>>

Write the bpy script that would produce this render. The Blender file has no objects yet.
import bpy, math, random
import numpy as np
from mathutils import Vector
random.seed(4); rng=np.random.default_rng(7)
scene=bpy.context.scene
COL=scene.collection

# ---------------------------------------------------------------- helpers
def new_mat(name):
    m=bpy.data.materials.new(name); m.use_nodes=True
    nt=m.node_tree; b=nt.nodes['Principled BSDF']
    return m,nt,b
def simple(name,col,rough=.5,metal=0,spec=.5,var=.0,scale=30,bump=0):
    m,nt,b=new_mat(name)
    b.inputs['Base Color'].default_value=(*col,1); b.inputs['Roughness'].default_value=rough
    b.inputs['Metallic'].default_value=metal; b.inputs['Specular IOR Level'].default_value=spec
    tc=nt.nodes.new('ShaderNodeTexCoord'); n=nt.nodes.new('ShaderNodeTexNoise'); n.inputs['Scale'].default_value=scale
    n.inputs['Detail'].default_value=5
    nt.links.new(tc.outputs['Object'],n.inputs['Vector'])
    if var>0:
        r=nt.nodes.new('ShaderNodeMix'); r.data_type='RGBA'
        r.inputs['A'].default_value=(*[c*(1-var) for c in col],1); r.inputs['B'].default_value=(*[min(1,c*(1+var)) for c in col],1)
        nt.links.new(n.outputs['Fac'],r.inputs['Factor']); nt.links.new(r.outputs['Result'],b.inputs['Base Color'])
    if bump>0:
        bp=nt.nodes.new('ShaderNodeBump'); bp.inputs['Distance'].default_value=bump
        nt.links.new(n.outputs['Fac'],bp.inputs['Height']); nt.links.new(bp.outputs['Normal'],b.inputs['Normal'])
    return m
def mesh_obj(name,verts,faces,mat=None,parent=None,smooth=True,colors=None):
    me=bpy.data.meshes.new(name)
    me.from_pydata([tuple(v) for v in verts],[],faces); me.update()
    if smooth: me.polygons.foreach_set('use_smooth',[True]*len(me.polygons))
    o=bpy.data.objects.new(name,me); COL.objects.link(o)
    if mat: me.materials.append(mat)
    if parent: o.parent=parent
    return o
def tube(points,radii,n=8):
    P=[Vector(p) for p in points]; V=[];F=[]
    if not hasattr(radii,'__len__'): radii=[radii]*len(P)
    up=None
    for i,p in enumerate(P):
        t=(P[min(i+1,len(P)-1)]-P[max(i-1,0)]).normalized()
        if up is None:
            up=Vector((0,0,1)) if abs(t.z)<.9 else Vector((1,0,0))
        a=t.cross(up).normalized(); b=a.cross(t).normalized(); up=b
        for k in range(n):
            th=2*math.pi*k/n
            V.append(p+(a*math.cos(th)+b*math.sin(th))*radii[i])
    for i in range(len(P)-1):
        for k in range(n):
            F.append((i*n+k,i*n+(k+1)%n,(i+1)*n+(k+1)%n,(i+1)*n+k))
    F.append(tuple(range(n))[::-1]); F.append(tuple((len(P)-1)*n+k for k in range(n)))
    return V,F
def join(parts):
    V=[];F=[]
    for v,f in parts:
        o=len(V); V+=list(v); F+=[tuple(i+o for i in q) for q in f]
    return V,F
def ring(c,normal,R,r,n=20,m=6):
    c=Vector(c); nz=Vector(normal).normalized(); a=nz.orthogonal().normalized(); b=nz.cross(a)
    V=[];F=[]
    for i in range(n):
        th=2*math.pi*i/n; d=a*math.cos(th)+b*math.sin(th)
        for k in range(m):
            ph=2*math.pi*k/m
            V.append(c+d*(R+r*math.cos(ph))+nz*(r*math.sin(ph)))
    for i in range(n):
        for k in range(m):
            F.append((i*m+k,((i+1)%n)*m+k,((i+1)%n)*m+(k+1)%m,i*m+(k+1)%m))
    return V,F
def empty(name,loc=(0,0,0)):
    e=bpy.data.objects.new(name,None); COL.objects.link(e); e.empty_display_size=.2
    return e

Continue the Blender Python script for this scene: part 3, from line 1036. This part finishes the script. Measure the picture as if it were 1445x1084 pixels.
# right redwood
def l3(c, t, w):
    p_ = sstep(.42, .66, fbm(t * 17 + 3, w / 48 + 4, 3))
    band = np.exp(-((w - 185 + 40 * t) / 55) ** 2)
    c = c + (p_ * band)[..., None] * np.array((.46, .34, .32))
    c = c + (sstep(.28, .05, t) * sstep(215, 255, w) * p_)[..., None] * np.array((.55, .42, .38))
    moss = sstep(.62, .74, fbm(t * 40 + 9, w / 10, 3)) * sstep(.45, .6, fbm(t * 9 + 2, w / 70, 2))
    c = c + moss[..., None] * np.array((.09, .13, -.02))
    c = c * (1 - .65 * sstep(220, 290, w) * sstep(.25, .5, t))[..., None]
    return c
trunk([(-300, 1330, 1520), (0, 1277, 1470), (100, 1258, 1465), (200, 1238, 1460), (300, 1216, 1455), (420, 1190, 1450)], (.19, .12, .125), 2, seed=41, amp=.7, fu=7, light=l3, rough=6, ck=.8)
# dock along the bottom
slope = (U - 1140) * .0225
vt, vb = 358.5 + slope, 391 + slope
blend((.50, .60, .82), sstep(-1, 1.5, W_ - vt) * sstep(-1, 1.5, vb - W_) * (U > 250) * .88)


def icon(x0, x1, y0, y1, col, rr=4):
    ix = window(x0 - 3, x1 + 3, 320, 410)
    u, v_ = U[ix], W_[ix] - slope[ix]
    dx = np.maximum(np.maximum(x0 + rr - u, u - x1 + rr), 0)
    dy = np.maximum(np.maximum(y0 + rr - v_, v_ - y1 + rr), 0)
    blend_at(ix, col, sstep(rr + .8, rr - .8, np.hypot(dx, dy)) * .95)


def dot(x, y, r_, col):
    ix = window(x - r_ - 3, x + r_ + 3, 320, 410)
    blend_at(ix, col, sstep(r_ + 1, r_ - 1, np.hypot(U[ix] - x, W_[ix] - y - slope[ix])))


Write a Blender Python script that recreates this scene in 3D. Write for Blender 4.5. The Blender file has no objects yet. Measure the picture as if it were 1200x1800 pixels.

<<

> _Short exercise_:
Write out the entries in full, exactly as given.

> _Solution_:
Write the bpy script that would produce this render. The Blender file has no objects yet.
import bpy, math, random
import numpy as np
from mathutils import Vector
random.seed(4); rng=np.random.default_rng(7)
scene=bpy.context.scene
COL=scene.collection

# ---------------------------------------------------------------- helpers
def new_mat(name):
    m=bpy.data.materials.new(name); m.use_nodes=True
    nt=m.node_tree; b=nt.nodes['Principled BSDF']
    return m,nt,b
def simple(name,col,rough=.5,metal=0,spec=.5,var=.0,scale=30,bump=0):
    m,nt,b=new_mat(name)
    b.inputs['Base Color'].default_value=(*col,1); b.inputs['Roughness'].default_value=rough
    b.inputs['Metallic'].default_value=metal; b.inputs['Specular IOR Level'].default_value=spec
    tc=nt.nodes.new('ShaderNodeTexCoord'); n=nt.nodes.new('ShaderNodeTexNoise'); n.inputs['Scale'].default_value=scale
    n.inputs['Detail'].default_value=5
    nt.links.new(tc.outputs['Object'],n.inputs['Vector'])
    if var>0:
        r=nt.nodes.new('ShaderNodeMix'); r.data_type='RGBA'
        r.inputs['A'].default_value=(*[c*(1-var) for c in col],1); r.inputs['B'].default_value=(*[min(1,c*(1+var)) for c in col],1)
        nt.links.new(n.outputs['Fac'],r.inputs['Factor']); nt.links.new(r.outputs['Result'],b.inputs['Base Color'])
    if bump>0:
        bp=nt.nodes.new('ShaderNodeBump'); bp.inputs['Distance'].default_value=bump
        nt.links.new(n.outputs['Fac'],bp.inputs['Height']); nt.links.new(bp.outputs['Normal'],b.inputs['Normal'])
    return m
def mesh_obj(name,verts,faces,mat=None,parent=None,smooth=True,colors=None):
    me=bpy.data.meshes.new(name)
    me.from_pydata([tuple(v) for v in verts],[],faces); me.update()
    if smooth: me.polygons.foreach_set('use_smooth',[True]*len(me.polygons))
    o=bpy.data.objects.new(name,me); COL.objects.link(o)
    if mat: me.materials.append(mat)
    if parent: o.parent=parent
    return o
def tube(points,radii,n=8):
    P=[Vector(p) for p in points]; V=[];F=[]
    if not hasattr(radii,'__len__'): radii=[radii]*len(P)
    up=None
    for i,p in enumerate(P):
        t=(P[min(i+1,len(P)-1)]-P[max(i-1,0)]).normalized()
        if up is None:
            up=Vector((0,0,1)) if abs(t.z)<.9 else Vector((1,0,0))
        a=t.cross(up).normalized(); b=a.cross(t).normalized(); up=b
        for k in range(n):
            th=2*math.pi*k/n
            V.append(p+(a*math.cos(th)+b*math.sin(th))*radii[i])
    for i in range(len(P)-1):
        for k in range(n):
            F.append((i*n+k,i*n+(k+1)%n,(i+1)*n+(k+1)%n,(i+1)*n+k))
    F.append(tuple(range(n))[::-1]); F.append(tuple((len(P)-1)*n+k for k in range(n)))
    return V,F
def join(parts):
    V=[];F=[]
    for v,f in parts:
        o=len(V); V+=list(v); F+=[tuple(i+o for i in q) for q in f]
    return V,F
def ring(c,normal,R,r,n=20,m=6):
    c=Vector(c); nz=Vector(normal).normalized(); a=nz.orthogonal().normalized(); b=nz.cross(a)
    V=[];F=[]
    for i in range(n):
        th=2*math.pi*i/n; d=a*math.cos(th)+b*math.sin(th)
        for k in range(m):
            ph=2*math.pi*k/m
            V.append(c+d*(R+r*math.cos(ph))+nz*(r*math.sin(ph)))
    for i in range(n):
        for k in range(m):
            F.append((i*m+k,((i+1)%n)*m+k,((i+1)%n)*m+(k+1)%m,i*m+(k+1)%m))
    return V,F
def empty(name,loc=(0,0,0)):
    e=bpy.data.objects.new(name,None); COL.objects.link(e); e.empty_display_size=.2
    return e

Continue the Blender Python script for this scene: part 3, from line 1036. This part finishes the script. Measure the picture as if it were 1445x1084 pixels.
# right redwood
def l3(c, t, w):
    p_ = sstep(.42, .66, fbm(t * 17 + 3, w / 48 + 4, 3))
    band = np.exp(-((w - 185 + 40 * t) / 55) ** 2)
    c = c + (p_ * band)[..., None] * np.array((.46, .34, .32))
    c = c + (sstep(.28, .05, t) * sstep(215, 255, w) * p_)[..., None] * np.array((.55, .42, .38))
    moss = sstep(.62, .74, fbm(t * 40 + 9, w / 10, 3)) * sstep(.45, .6, fbm(t * 9 + 2, w / 70, 2))
    c = c + moss[..., None] * np.array((.09, .13, -.02))
    c = c * (1 - .65 * sstep(220, 290, w) * sstep(.25, .5, t))[..., None]
    return c
trunk([(-300, 1330, 1520), (0, 1277, 1470), (100, 1258, 1465), (200, 1238, 1460), (300, 1216, 1455), (420, 1190, 1450)], (.19, .12, .125), 2, seed=41, amp=.7, fu=7, light=l3, rough=6, ck=.8)
# dock along the bottom
slope = (U - 1140) * .0225
vt, vb = 358.5 + slope, 391 + slope
blend((.50, .60, .82), sstep(-1, 1.5, W_ - vt) * sstep(-1, 1.5, vb - W_) * (U > 250) * .88)


def icon(x0, x1, y0, y1, col, rr=4):
    ix = window(x0 - 3, x1 + 3, 320, 410)
    u, v_ = U[ix], W_[ix] - slope[ix]
    dx = np.maximum(np.maximum(x0 + rr - u, u - x1 + rr), 0)
    dy = np.maximum(np.maximum(y0 + rr - v_, v_ - y1 + rr), 0)
    blend_at(ix, col, sstep(rr + .8, rr - .8, np.hypot(dx, dy)) * .95)


def dot(x, y, r_, col):
    ix = window(x - r_ - 3, x + r_ + 3, 320, 410)
    blend_at(ix, col, sstep(r_ + 1, r_ - 1, np.hypot(U[ix] - x, W_[ix] - y - slope[ix])))


Write a Blender Python script that recreates this scene in 3D. Write for Blender 4.5. The Blender file has no objects yet. Measure the picture as if it were 1200x1800 pixels.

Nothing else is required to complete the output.